# WORK INSTRUCTIONS
Check each line for the string "from", then give only how many lines have it.

# LISTED ENTRIES
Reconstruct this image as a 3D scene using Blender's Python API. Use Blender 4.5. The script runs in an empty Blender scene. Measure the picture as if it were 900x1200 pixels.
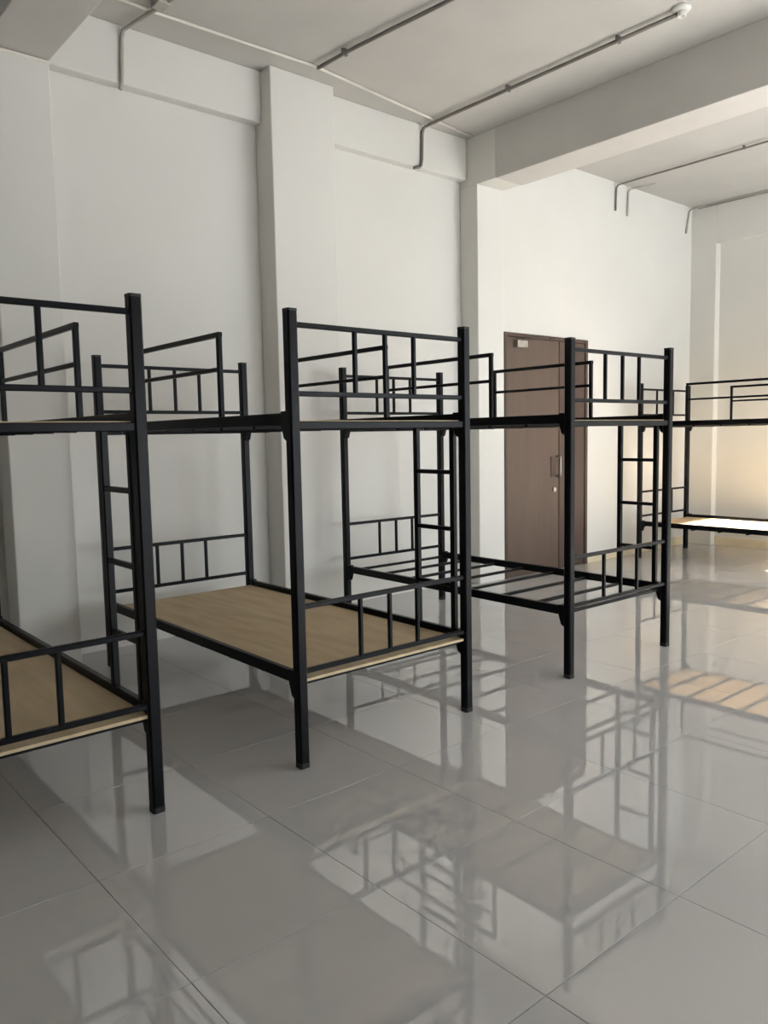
import bpy, bmesh, math, random
from mathutils import Vector, Matrix

random.seed(7)
scene = bpy.context.scene
col = scene.collection

# ------------------------------------------------------------------ camera
F_PX, PITCH, ROLL, YAW, CAM_Z = 928.04, 0.09515, -0.01904, 0.70664, 1.311
fw = Vector((math.sin(YAW)*math.cos(PITCH), math.cos(YAW)*math.cos(PITCH), -math.sin(PITCH)))
rt = Vector((math.cos(YAW), -math.sin(YAW), 0.0))
up = rt.cross(fw)
r2 = rt*math.cos(ROLL) + up*math.sin(ROLL)
u2 = up*math.cos(ROLL) - rt*math.sin(ROLL)
cam_data = bpy.data.cameras.new('camera')
cam_data.sensor_fit = 'VERTICAL'
cam_data.sensor_height = 24.0
cam_data.lens = F_PX/1200*24.0
cam_data.clip_start = 0.05
cam = bpy.data.objects.new('camera', cam_data)
m = Matrix((r2, u2, -fw)).transposed().to_4x4()
m.translation = Vector((0, 0, CAM_Z))
cam.matrix_world = m
col.objects.link(cam)
scene.camera = cam

# ------------------------------------------------------------------ light
world = bpy.data.worlds.new('sky')
scene.world = world
world.use_nodes = True
bg = world.node_tree.nodes['Background']
bg.inputs['Color'].default_value = (0.86, 0.935, 1.0, 1)
bg.inputs['Strength'].default_value = 18.0

sun_data = bpy.data.lights.new('sun', 'SUN')
sun_data.energy = 145.0
sun_data.angle = math.radians(0.6)
sun_data.color = (1.0, 0.945, 0.86)
sun = bpy.data.objects.new('sun', sun_data)
sun_dir = Vector((0.0, 1.0, -0.485)).normalized()
sun.rotation_euler = sun_dir.to_track_quat('-Z', 'Y').to_euler()
sun.location = (3, -8, 8)
col.objects.link(sun)

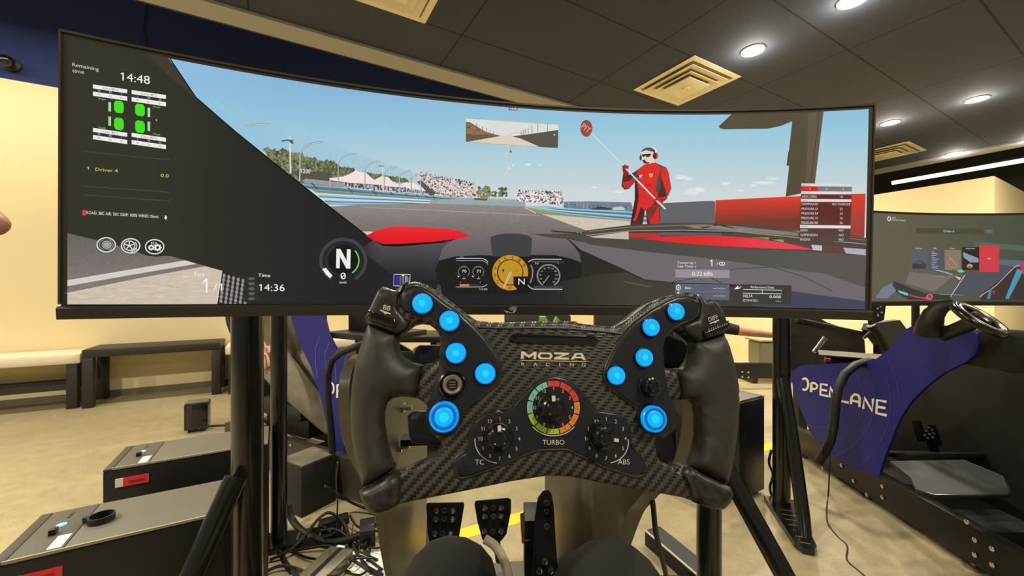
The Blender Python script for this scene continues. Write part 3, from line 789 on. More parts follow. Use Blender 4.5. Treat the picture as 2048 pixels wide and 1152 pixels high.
# rear-view mirror
A.at(860, 200, 3.793)
A.poly([(272, 142), (972, 190), (967, 368), (270, 320)], (218, 220, 216), .06)
A.poly([(272, 172), (300, 172), (420, 245), (540, 278), (540, 284), (280, 322), (270, 320)], (128, 104, 80), .4); A.specks([(280, 185), (400, 245), (400, 262), (280, 262)], 90, 8, [(168, 120, 80), (84, 70, 58), (140, 110, 84)]); A.poly([(272, 262), (540, 276), (280, 322)], (104, 88, 76), .2)
A.poly([(540, 276), (650, 278), (835, 361), (280, 322)], (222, 204, 182), .1)
A.poly([(620, 280), (720, 268), (970, 232), (967, 368), (832, 360), (680, 295)], (88, 82, 74), .1)
for x, y0, y1 in ((816, 184, 252), (890, 188, 244), (770, 200, 258), (742, 214, 262), (720, 224, 264), (705, 232, 268), (690, 240, 270), (350, 182, 210), (395, 205, 232), (425, 215, 244), (455, 228, 250), (480, 240, 258)): A.line([(x, y0), (x, y1)], 3.5, (84, 74, 70))
A.poly([(930, 272), (942, 258), (950, 274)], (190, 196, 196)); A.line([(272, 142), (972, 190), (967, 368), (270, 320)], 2, (120, 130, 136), closed=True)
A.line([(583, 570), (588, 300), (600, 272), (625, 255), (675, 250)], 10, (222, 222, 212)); A.line([(583, 570), (588, 300), (600, 272), (625, 255), (675, 250)], 4, (176, 182, 178)); A.poly([(598, 402), (610, 380), (622, 402)], (206, 60, 56))
A.rect(596, 56, 662, 84, (90, 106, 124), sk=.04); A.ctext('14:36', 629, 71, 17, wht)
# sun visor, right pillar
A.at(1380, 200, 3.84)
A.poly([(312, 90), (214, 208), (225, 222), (255, 230), (590, 225), (690, 205), (778, 168), (752, 400), (738, 508), (754, 510), (728, 745), (945, 700), (1018, 60)], (84, 76, 58), .10)
A.poly([(900, 85), (1018, 85), (945, 700), (880, 705)], (98, 86, 70), .08); A.line([(985, 90), (920, 640)], 5, (66, 56, 46)); A.line([(752, 400), (738, 508)], 7, (60, 52, 44))
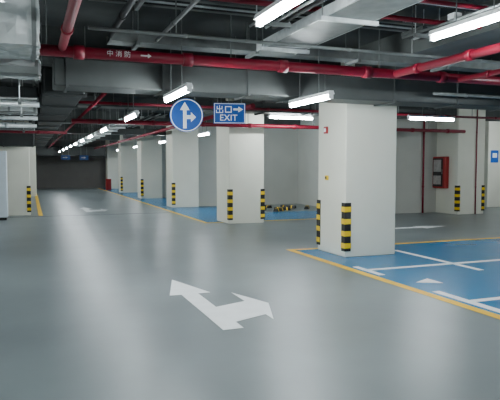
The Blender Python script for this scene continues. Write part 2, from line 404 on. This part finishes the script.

# OUTPUT FOR THIS TASK
3